__OBJECTIVE__. Reproduce the listing below exactly, beginning with its first line and ending with the line that holds "COL = SC.collection"; pictures are not part of the copy.

__RECORDED INFORMATION__.
'''
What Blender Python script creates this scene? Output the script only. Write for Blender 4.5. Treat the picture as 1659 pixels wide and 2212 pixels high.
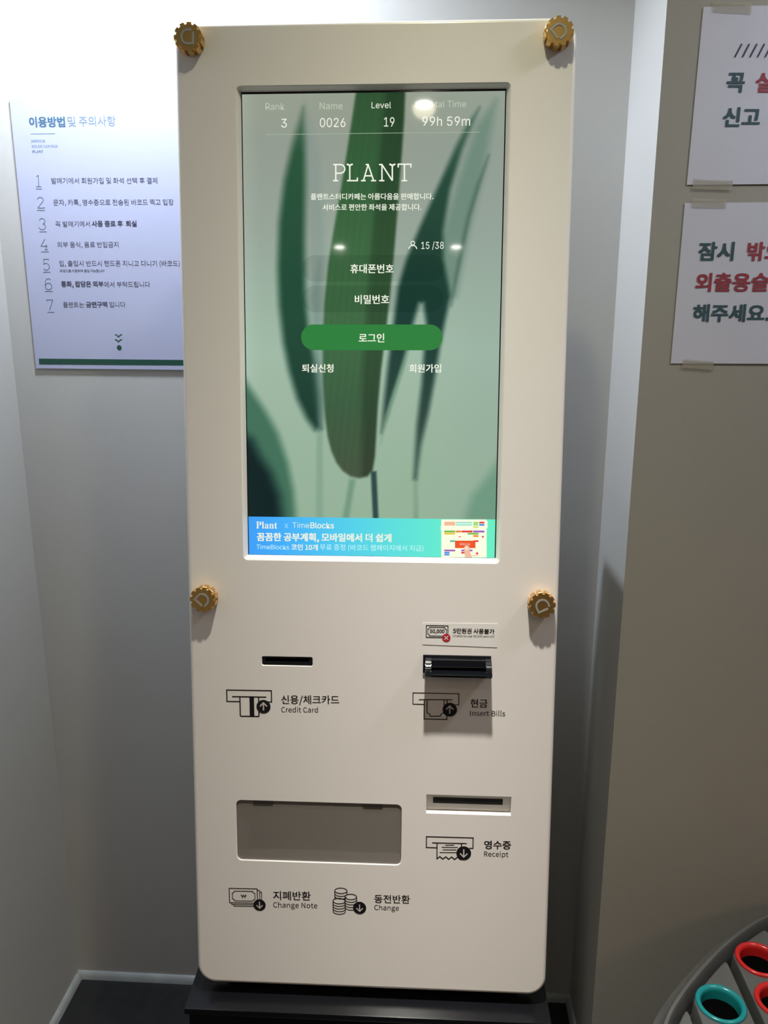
import bpy, bmesh, math, os
import numpy as np
from mathutils import Matrix, Vector

for o in list(bpy.data.objects):
    bpy.data.objects.remove(o, do_unlink=True)
SC = bpy.context.scene
COL = SC.collection

# ------------------------------------------------------------------ camera
F = 1750.0
CAM = np.array([0.29857903, -1.32352808, 1.68339462])
RM = np.array([[0.9981748314354659, 0.06039031965076005, -0.00012321224906583408],
               [0.014255342080146238, -0.2376042149630227, -0.9712574438602691],
               [-0.058683823247614904, 0.9694829788729067, -0.23803143188402232]])
cd = bpy.data.cameras.new('camera')
cd.sensor_fit = 'VERTICAL'; cd.sensor_height = 36.0; cd.lens = 36.0 * F / 2212.0
cd.clip_start = 0.01
cam = bpy.data.objects.new('camera', cd); COL.objects.link(cam)
mw = Matrix(((RM[0][0], -RM[1][0], -RM[2][0], CAM[0]),
             (RM[0][1], -RM[1][1], -RM[2][1], CAM[1]),
             (RM[0][2], -RM[1][2], -RM[2][2], CAM[2]), (0, 0, 0, 1)))
cam.matrix_world = mw
SC.camera = cam

# ------------------------------------------------------------------ world, lights, exposure
SC.view_settings.view_transform = 'Standard'
SC.view_settings.look = 'None'
SC.view_settings.exposure = 0.0
SC.view_settings.gamma = 1.0
SC.view_settings.use_curve_mapping = False
W = bpy.data.worlds.new('world'); SC.world = W; W.use_nodes = True
W.node_tree.nodes['Background'].inputs[0].default_value = (0.5, 0.5, 0.5, 1)
W.node_tree.nodes['Background'].inputs[1].default_value = 0.03
CEIL, SOFFIT = 2.78, 2.58      # room ceiling, unseen soffit added to keep the niche light low
# label, x, y, colour, watts, cone degrees, blend, radius, beam (peak, width in radians, tail) or None
DOWNLIGHTS = [
    ('ceiling light over the kiosk, nearest in front of its face', 0.32, -0.456, (1.0, 0.965, 0.87), 120, 130, 0.2, 0.030, (6.2, 0.150, 0.05)),
    ('ceiling light inside the niche, above the left poster', -0.24, 0.16, (0.78, 0.865, 1.0), 90, 165, 0.5, 0.06, None),
    ('ceiling light straight above the camera position', 0.287, -1.59, (1.0, 0.88, 0.66), 6, 140, 0.6, 0.04, None),
    ('left one of two ceiling lights farther back in the room', -0.154, -3.157, (1.0, 0.86, 0.70), 4, 150, 0.6, 0.04, None),
    ('right one of two ceiling lights farther back in the room', 0.477, -3.157, (1.0, 0.86, 0.70), 4, 150, 0.6, 0.04, None),
    ('ceiling light in the right part of the room, in front of the notices', 1.50, -0.32, (0.83, 0.90, 1.0), 66, 150, 0.6, 0.16, None),
    ('rearmost ceiling light at the right side of the room', 1.55, -2.35, (1.0, 0.60, 0.30), 40, 150, 0.6, 0.20, None),
]

# ------------------------------------------------------------------ frames
def ray(x, y):
    return RM.T @ np.array([(x - 829.5) / F, (y - 1106) / F, 1.0])
TILT, KYAW, OZ = 0.115190, 0.010368, 2.01193948
class Frame:
    """a flat frame in the room: x right, y up, z out of the surface"""
    def __init__(s, O, ex, ey):
        s.O = np.array(O, float); s.ex = np.array(ex, float); s.ey = np.array(ey, float)
        s.ez = np.cross(s.ex, s.ey)
        s.M = Matrix([[s.ex[i], s.ey[i], s.ez[i], s.O[i]] for i in range(3)] + [[0, 0, 0, 1]])
    def at(s, x, y, off=0.0):
        d = ray(x, y); t = ((s.O + s.ez * off - CAM) @ s.ez) / (d @ s.ez)
        P = CAM + t * d
        return np.array([(P - s.O) @ s.ex, (P - s.O) @ s.ey])
    def px(s, X, Y, Z):
        P = s.O + np.outer(X, s.ex) + np.outer(Y, s.ey) + np.outer(Z, s.ez)
        c = (P - CAM) @ RM.T
        return 829.5 + F * c[:, 0] / c[:, 2], 1106 + F * c[:, 1] / c[:, 2]
_ex = np.array([math.cos(KYAW), math.sin(KYAW), 0])
_ey = np.array([-math.sin(KYAW) * math.sin(TILT), math.cos(KYAW) * math.sin(TILT), math.cos(TILT)])
PN = Frame([0, 0, OZ], _ex, _ey)                  # the leaning kiosk face
YB, YR, XL, XR = 0.39647, 0.15901, -0.6053, 0.6645
BW = Frame([0, YB - 0.004, 0], [1, 0, 0], [0, 0, 1])      # poster face on the back wall
RW = Frame([0, YR - 0.0012, 0], [1, 0, 0], [0, 0, 1])     # paper face on the front right wall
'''
__REPLY__.
What Blender Python script creates this scene? Output the script only. Write for Blender 4.5. Treat the picture as 1659 pixels wide and 2212 pixels high.
import bpy, bmesh, math, os
import numpy as np
from mathutils import Matrix, Vector

for o in list(bpy.data.objects):
    bpy.data.objects.remove(o, do_unlink=True)
SC = bpy.context.scene
COL = SC.collection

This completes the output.